> _DATA_:
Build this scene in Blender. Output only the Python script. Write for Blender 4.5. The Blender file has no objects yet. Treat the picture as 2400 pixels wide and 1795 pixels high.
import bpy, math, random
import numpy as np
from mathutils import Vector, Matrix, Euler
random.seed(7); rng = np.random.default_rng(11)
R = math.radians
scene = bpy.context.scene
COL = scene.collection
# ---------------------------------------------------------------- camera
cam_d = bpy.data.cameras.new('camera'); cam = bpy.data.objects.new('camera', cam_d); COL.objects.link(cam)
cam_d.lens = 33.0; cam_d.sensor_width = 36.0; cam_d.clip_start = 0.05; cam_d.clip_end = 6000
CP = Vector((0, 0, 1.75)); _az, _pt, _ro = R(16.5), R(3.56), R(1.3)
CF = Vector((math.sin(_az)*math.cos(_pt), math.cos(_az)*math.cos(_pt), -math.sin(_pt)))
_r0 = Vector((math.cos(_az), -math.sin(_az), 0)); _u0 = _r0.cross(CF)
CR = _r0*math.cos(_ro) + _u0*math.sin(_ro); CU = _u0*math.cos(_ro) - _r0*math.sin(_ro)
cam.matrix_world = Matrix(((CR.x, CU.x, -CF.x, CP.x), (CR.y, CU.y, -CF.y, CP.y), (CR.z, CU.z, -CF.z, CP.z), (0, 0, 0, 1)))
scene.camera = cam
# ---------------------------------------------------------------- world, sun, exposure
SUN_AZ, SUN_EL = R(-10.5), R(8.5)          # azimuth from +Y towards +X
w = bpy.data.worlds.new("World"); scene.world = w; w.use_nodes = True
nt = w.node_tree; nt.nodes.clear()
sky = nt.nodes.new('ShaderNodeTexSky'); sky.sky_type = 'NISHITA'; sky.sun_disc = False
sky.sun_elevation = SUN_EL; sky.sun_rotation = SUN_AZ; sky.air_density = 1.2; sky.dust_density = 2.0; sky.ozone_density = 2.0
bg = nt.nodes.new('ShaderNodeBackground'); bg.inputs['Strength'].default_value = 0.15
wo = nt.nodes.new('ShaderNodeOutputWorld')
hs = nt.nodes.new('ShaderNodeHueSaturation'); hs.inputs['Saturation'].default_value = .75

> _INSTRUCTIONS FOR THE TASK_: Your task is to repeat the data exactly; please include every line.

> _TASK ANSWER_:
Build this scene in Blender. Output only the Python script. Write for Blender 4.5. The Blender file has no objects yet. Treat the picture as 2400 pixels wide and 1795 pixels high.
import bpy, math, random
import numpy as np
from mathutils import Vector, Matrix, Euler
random.seed(7); rng = np.random.default_rng(11)
R = math.radians
scene = bpy.context.scene
COL = scene.collection
# ---------------------------------------------------------------- camera
cam_d = bpy.data.cameras.new('camera'); cam = bpy.data.objects.new('camera', cam_d); COL.objects.link(cam)
cam_d.lens = 33.0; cam_d.sensor_width = 36.0; cam_d.clip_start = 0.05; cam_d.clip_end = 6000
CP = Vector((0, 0, 1.75)); _az, _pt, _ro = R(16.5), R(3.56), R(1.3)
CF = Vector((math.sin(_az)*math.cos(_pt), math.cos(_az)*math.cos(_pt), -math.sin(_pt)))
_r0 = Vector((math.cos(_az), -math.sin(_az), 0)); _u0 = _r0.cross(CF)
CR = _r0*math.cos(_ro) + _u0*math.sin(_ro); CU = _u0*math.cos(_ro) - _r0*math.sin(_ro)
cam.matrix_world = Matrix(((CR.x, CU.x, -CF.x, CP.x), (CR.y, CU.y, -CF.y, CP.y), (CR.z, CU.z, -CF.z, CP.z), (0, 0, 0, 1)))
scene.camera = cam
# ---------------------------------------------------------------- world, sun, exposure
SUN_AZ, SUN_EL = R(-10.5), R(8.5)          # azimuth from +Y towards +X
w = bpy.data.worlds.new("World"); scene.world = w; w.use_nodes = True
nt = w.node_tree; nt.nodes.clear()
sky = nt.nodes.new('ShaderNodeTexSky'); sky.sky_type = 'NISHITA'; sky.sun_disc = False
sky.sun_elevation = SUN_EL; sky.sun_rotation = SUN_AZ; sky.air_density = 1.2; sky.dust_density = 2.0; sky.ozone_density = 2.0
bg = nt.nodes.new('ShaderNodeBackground'); bg.inputs['Strength'].default_value = 0.15
wo = nt.nodes.new('ShaderNodeOutputWorld')
hs = nt.nodes.new('ShaderNodeHueSaturation'); hs.inputs['Saturation'].default_value = .75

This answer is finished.